====== Record excerpts
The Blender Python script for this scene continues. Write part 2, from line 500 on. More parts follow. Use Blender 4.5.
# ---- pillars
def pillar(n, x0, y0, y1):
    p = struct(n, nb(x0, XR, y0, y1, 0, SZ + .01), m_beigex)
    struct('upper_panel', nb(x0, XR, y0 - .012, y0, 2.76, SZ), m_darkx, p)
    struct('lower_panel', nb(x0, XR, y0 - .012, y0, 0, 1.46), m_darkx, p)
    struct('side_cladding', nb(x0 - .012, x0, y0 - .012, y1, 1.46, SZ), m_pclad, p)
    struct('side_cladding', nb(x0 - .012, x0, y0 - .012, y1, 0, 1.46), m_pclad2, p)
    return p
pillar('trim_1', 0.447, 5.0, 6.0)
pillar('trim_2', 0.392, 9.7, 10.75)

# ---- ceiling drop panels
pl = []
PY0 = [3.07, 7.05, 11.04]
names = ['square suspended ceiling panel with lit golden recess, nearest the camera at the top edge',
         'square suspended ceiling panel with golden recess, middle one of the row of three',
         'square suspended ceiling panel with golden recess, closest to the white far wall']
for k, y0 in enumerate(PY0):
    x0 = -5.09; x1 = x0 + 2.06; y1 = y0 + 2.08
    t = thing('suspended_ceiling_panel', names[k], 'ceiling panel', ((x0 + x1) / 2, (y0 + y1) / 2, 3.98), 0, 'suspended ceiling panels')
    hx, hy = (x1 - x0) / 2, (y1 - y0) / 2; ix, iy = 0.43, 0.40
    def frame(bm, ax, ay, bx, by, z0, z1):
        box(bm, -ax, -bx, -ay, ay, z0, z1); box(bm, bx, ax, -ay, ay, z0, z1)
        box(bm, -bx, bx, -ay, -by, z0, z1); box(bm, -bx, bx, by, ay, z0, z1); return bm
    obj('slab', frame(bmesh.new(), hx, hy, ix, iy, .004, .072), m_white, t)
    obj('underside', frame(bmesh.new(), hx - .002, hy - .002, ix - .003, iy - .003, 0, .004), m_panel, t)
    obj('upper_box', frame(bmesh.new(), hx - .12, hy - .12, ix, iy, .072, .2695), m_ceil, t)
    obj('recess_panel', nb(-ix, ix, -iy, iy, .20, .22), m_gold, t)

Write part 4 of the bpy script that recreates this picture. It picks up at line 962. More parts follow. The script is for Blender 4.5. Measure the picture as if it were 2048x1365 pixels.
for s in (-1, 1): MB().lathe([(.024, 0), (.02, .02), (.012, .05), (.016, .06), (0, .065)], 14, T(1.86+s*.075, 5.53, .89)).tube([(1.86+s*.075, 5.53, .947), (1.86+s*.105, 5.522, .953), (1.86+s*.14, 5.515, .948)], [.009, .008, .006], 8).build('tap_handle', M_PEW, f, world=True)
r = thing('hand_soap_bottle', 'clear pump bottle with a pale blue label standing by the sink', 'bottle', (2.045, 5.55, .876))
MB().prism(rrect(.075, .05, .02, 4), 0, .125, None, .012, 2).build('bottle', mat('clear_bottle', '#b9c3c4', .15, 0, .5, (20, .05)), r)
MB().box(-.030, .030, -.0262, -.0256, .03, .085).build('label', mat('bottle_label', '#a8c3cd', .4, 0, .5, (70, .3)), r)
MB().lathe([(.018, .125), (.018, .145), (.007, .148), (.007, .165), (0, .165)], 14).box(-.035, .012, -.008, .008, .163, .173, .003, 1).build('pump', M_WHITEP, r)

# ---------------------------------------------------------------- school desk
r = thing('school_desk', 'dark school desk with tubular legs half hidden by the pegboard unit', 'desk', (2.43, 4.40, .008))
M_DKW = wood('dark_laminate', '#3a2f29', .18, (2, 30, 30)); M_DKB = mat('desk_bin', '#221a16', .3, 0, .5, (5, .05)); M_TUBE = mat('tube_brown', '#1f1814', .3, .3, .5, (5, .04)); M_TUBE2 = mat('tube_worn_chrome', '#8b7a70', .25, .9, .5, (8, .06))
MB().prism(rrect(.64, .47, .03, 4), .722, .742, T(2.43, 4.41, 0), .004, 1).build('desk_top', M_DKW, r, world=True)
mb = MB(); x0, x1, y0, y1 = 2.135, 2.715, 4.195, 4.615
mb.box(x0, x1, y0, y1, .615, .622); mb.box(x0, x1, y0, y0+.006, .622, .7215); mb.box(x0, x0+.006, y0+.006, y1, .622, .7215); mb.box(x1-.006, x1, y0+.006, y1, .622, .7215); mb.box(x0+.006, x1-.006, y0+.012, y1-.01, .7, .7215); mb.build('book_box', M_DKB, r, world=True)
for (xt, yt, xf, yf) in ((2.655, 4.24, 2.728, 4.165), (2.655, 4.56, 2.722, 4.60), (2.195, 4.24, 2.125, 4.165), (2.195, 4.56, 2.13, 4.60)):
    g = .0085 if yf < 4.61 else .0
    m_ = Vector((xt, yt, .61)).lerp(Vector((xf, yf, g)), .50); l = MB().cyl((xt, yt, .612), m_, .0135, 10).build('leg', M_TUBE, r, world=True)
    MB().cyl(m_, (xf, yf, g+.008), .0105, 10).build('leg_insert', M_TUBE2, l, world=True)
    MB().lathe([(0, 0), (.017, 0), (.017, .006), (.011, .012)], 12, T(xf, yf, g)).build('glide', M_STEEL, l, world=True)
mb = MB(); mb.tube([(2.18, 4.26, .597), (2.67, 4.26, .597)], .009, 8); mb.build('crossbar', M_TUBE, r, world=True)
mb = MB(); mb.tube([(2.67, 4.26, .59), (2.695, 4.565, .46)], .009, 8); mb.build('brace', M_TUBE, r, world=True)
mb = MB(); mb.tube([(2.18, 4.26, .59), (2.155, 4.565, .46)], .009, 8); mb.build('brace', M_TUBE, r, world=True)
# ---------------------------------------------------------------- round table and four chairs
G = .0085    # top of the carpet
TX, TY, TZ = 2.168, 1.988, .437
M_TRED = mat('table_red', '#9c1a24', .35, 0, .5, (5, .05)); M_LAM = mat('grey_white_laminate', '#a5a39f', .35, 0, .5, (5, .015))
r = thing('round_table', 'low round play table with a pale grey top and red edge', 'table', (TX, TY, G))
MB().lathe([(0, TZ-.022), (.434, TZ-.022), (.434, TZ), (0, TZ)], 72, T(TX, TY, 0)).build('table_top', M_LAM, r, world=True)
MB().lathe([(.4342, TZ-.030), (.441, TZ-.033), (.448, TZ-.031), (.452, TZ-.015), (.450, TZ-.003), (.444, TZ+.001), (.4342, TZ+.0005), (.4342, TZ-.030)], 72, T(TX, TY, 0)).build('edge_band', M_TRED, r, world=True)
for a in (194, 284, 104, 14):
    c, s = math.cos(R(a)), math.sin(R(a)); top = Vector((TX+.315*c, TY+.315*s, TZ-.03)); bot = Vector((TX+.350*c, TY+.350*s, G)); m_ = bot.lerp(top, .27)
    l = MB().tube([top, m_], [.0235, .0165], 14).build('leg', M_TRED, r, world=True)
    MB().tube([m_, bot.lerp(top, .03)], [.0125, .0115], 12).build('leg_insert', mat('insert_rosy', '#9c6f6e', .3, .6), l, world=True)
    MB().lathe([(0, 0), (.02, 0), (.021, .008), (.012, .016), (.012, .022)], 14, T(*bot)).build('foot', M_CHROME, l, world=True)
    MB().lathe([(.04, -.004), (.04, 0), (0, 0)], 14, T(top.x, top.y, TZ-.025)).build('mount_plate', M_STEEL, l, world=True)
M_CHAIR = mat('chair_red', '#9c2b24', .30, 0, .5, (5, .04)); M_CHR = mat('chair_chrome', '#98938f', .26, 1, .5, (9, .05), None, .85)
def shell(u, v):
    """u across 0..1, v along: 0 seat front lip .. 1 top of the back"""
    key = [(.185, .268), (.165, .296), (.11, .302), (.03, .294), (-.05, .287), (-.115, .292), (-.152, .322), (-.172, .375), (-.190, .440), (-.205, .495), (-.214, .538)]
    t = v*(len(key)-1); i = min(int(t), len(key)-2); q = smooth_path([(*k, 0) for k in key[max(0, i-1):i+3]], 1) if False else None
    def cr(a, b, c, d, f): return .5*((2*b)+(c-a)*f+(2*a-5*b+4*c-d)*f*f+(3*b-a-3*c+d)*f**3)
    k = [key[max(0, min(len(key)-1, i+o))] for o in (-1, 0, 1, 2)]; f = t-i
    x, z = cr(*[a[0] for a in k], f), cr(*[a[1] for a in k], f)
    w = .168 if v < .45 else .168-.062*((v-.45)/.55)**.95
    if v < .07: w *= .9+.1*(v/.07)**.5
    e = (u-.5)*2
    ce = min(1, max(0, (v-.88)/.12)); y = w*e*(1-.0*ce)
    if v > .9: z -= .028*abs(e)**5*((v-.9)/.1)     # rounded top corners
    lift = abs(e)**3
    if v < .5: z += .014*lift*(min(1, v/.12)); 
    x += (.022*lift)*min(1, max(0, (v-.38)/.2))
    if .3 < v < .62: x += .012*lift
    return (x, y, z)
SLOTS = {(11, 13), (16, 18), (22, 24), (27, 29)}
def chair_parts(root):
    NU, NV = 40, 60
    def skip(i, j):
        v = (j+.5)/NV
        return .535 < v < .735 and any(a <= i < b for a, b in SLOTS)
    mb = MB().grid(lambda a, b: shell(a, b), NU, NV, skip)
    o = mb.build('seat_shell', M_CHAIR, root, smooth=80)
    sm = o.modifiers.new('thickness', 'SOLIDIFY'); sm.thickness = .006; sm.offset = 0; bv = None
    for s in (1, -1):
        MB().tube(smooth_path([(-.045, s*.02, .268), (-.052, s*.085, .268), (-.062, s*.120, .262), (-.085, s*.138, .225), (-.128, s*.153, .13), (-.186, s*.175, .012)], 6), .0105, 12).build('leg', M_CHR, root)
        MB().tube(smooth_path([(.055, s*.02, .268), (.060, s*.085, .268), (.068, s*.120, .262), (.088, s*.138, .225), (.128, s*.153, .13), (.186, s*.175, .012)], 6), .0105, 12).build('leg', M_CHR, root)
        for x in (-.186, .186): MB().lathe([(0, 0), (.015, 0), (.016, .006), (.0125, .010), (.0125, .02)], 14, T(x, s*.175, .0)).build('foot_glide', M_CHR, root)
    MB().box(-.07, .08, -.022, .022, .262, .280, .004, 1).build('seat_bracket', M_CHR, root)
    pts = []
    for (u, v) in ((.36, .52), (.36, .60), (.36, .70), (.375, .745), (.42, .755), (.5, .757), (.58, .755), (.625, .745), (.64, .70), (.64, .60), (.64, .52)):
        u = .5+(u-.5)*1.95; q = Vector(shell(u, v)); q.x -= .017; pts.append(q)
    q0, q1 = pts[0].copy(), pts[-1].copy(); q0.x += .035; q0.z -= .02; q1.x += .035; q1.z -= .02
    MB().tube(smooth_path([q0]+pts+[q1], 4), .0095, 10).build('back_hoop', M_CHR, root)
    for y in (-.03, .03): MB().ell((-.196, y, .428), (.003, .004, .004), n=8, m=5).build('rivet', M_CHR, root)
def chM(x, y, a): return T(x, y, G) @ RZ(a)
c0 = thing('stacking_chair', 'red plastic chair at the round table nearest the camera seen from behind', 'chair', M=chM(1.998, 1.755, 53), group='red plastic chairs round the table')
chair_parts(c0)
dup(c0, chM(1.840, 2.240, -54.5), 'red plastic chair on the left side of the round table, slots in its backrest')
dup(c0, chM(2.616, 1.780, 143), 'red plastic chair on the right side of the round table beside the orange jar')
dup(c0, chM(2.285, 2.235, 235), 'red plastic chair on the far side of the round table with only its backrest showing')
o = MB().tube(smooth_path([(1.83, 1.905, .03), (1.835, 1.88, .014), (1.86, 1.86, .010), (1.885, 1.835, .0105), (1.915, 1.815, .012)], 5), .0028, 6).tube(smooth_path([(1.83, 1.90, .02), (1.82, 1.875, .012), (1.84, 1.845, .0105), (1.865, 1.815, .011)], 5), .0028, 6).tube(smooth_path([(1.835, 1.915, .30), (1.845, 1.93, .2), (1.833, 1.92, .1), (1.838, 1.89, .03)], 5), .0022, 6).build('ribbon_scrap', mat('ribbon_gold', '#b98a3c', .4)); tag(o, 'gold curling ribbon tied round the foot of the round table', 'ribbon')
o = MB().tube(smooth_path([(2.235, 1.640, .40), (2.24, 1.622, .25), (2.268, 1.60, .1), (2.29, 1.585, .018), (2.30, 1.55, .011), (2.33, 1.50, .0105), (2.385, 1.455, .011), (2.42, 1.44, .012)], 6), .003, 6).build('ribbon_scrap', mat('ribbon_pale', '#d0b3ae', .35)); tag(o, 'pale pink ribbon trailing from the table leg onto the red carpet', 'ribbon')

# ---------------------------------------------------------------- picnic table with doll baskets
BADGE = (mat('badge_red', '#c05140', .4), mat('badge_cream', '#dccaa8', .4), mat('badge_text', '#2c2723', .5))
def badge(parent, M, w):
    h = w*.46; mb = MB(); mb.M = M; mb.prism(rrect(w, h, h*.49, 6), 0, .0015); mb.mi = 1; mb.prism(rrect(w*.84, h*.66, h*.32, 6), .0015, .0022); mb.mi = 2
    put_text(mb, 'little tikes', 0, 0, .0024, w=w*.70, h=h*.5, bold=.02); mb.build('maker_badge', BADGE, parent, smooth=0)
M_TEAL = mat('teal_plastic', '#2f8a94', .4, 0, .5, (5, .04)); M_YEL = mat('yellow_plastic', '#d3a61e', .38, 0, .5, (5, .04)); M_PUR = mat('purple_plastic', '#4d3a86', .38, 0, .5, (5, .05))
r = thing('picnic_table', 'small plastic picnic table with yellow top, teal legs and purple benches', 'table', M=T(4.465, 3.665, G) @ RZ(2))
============
* What you are asked to do *
The lines to return begin at the first line of the records and end at the line holding "pillar('trim_2', 0.392, 9.7, 10.75)"; please return them exactly, including both, and nothing beyond.

* In response *
The Blender Python script for this scene continues. Write part 2, from line 500 on. More parts follow. Use Blender 4.5.
# ---- pillars
def pillar(n, x0, y0, y1):
    p = struct(n, nb(x0, XR, y0, y1, 0, SZ + .01), m_beigex)
    struct('upper_panel', nb(x0, XR, y0 - .012, y0, 2.76, SZ), m_darkx, p)
    struct('lower_panel', nb(x0, XR, y0 - .012, y0, 0, 1.46), m_darkx, p)
    struct('side_cladding', nb(x0 - .012, x0, y0 - .012, y1, 1.46, SZ), m_pclad, p)
    struct('side_cladding', nb(x0 - .012, x0, y0 - .012, y1, 0, 1.46), m_pclad2, p)
    return p
pillar('trim_1', 0.447, 5.0, 6.0)
pillar('trim_2', 0.392, 9.7, 10.75)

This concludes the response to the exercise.